Town plans to breathe new life into old city cemetery
Published 8:00 am Friday, June 15, 2018
Jerry Soderquist’s talk about the history of the town’s cemetery and plans to digitally capture burial records will be the topic of an upcoming lecture at Tryon Historic Museum on Thursday at 5:30 p.m.
The city-owned Tryon Cemetery located on Markham Road has seen better days since opened for burials in 1900. Beyond regular mowing by Tryon’s maintenance crew and old oaks, perhaps planted by the Tryon Cemetery Committee when formed in 1923, few efforts have been made to beautify the hilltop site, beyond forlorned artificial flowers leaning haphazardly here and there.
It has been some years since the last burial occurred there, which perhaps accounts for lack of interest in the cemetery in recent years, though the 3.5-acre site is packed with history and loaded with the final resting places of a number of citizens.
Change is a coming through efforts of interested parties, including the Tryon Parks Board and the revitalized cemetery committee. This year, the local Veterans of Foreign Wars placed flags on graves of each of the 91 veterans buried there on Memorial Day, for example.
Names of those buried in the cemetery can be found in a book produced by the Polk County Historical Association in 2000, a copy of which can be found at Lanier Library.
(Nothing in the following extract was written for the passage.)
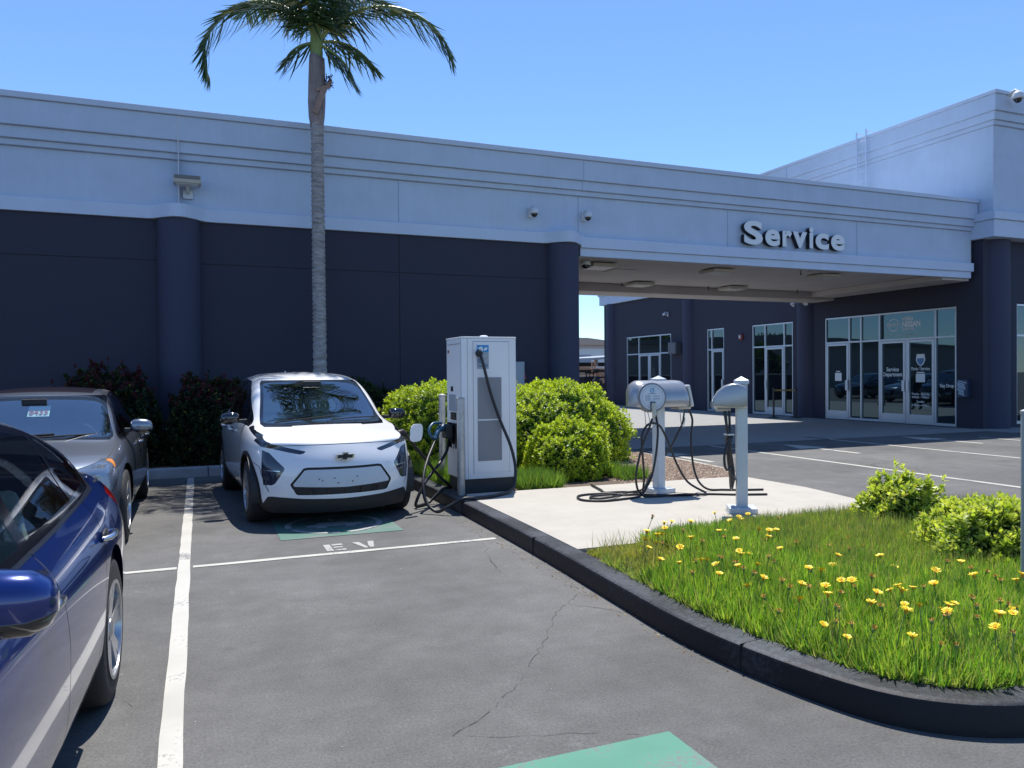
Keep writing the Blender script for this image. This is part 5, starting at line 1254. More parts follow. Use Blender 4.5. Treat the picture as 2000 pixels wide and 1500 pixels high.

Beyond this, little is known, as all other records were destroyed in a fire.
Currently, it is unknown who actually owns the plots, Soderquist said.
“Burial could still take place in a family plot.” Soderquist said. “If grandmother is there, then grandfather could be buried there as well.”
Soderquist plans to load his upcoming talk with antidotes about the cemetery’s more colorful characters, along with slides of some of the more interesting stones.
Like all programs sponsored by the Tryon Historical Museum, this event is free and open to the public. The museum is located at 26 Maple St., Tryon.